STORED DATA
====

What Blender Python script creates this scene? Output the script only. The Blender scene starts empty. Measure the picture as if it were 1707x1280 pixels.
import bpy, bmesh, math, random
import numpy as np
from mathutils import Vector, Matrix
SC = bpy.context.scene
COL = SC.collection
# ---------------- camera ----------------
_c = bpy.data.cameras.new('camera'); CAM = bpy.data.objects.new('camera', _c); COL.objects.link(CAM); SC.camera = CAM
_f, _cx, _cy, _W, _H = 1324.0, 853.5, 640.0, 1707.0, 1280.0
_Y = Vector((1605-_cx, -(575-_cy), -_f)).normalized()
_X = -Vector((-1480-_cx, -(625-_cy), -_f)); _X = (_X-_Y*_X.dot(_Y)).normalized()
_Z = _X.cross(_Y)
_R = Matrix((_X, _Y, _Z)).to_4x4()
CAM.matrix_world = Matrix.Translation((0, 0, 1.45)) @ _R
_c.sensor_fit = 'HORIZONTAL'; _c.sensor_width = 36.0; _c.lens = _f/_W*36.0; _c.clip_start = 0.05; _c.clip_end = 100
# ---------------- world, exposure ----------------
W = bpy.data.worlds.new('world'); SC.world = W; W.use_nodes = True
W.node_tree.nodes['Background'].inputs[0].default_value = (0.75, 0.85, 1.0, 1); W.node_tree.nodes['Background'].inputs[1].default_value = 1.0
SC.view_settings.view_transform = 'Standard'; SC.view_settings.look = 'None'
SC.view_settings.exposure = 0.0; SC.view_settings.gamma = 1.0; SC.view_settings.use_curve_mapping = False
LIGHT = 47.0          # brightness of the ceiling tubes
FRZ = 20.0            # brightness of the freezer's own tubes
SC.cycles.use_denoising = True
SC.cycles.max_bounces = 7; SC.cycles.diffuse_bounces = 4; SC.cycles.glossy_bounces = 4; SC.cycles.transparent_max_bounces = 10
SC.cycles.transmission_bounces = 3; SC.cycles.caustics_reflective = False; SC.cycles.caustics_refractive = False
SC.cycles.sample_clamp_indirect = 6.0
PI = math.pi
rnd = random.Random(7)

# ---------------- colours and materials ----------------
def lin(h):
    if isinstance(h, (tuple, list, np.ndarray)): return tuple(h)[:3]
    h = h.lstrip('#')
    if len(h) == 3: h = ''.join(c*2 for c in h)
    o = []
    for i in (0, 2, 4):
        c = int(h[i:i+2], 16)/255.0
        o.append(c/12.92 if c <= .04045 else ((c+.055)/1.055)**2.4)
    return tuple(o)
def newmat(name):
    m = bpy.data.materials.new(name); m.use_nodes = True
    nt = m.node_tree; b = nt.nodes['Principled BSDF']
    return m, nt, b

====

DESCRIPTION OF THE TASK
Every line of the data above should be reproduced word for word.

REPLY
What Blender Python script creates this scene? Output the script only. The Blender scene starts empty. Measure the picture as if it were 1707x1280 pixels.
import bpy, bmesh, math, random
import numpy as np
from mathutils import Vector, Matrix
SC = bpy.context.scene
COL = SC.collection
# ---------------- camera ----------------
_c = bpy.data.cameras.new('camera'); CAM = bpy.data.objects.new('camera', _c); COL.objects.link(CAM); SC.camera = CAM
_f, _cx, _cy, _W, _H = 1324.0, 853.5, 640.0, 1707.0, 1280.0
_Y = Vector((1605-_cx, -(575-_cy), -_f)).normalized()
_X = -Vector((-1480-_cx, -(625-_cy), -_f)); _X = (_X-_Y*_X.dot(_Y)).normalized()
_Z = _X.cross(_Y)
_R = Matrix((_X, _Y, _Z)).to_4x4()
CAM.matrix_world = Matrix.Translation((0, 0, 1.45)) @ _R
_c.sensor_fit = 'HORIZONTAL'; _c.sensor_width = 36.0; _c.lens = _f/_W*36.0; _c.clip_start = 0.05; _c.clip_end = 100
# ---------------- world, exposure ----------------
W = bpy.data.worlds.new('world'); SC.world = W; W.use_nodes = True
W.node_tree.nodes['Background'].inputs[0].default_value = (0.75, 0.85, 1.0, 1); W.node_tree.nodes['Background'].inputs[1].default_value = 1.0
SC.view_settings.view_transform = 'Standard'; SC.view_settings.look = 'None'
SC.view_settings.exposure = 0.0; SC.view_settings.gamma = 1.0; SC.view_settings.use_curve_mapping = False
LIGHT = 47.0          # brightness of the ceiling tubes
FRZ = 20.0            # brightness of the freezer's own tubes
SC.cycles.use_denoising = True
SC.cycles.max_bounces = 7; SC.cycles.diffuse_bounces = 4; SC.cycles.glossy_bounces = 4; SC.cycles.transparent_max_bounces = 10
SC.cycles.transmission_bounces = 3; SC.cycles.caustics_reflective = False; SC.cycles.caustics_refractive = False
SC.cycles.sample_clamp_indirect = 6.0
PI = math.pi
rnd = random.Random(7)

# ---------------- colours and materials ----------------
def lin(h):
    if isinstance(h, (tuple, list, np.ndarray)): return tuple(h)[:3]
    h = h.lstrip('#')
    if len(h) == 3: h = ''.join(c*2 for c in h)
    o = []
    for i in (0, 2, 4):
        c = int(h[i:i+2], 16)/255.0
        o.append(c/12.92 if c <= .04045 else ((c+.055)/1.055)**2.4)
    return tuple(o)
def newmat(name):
    m = bpy.data.materials.new(name); m.use_nodes = True
    nt = m.node_tree; b = nt.nodes['Principled BSDF']
    return m, nt, b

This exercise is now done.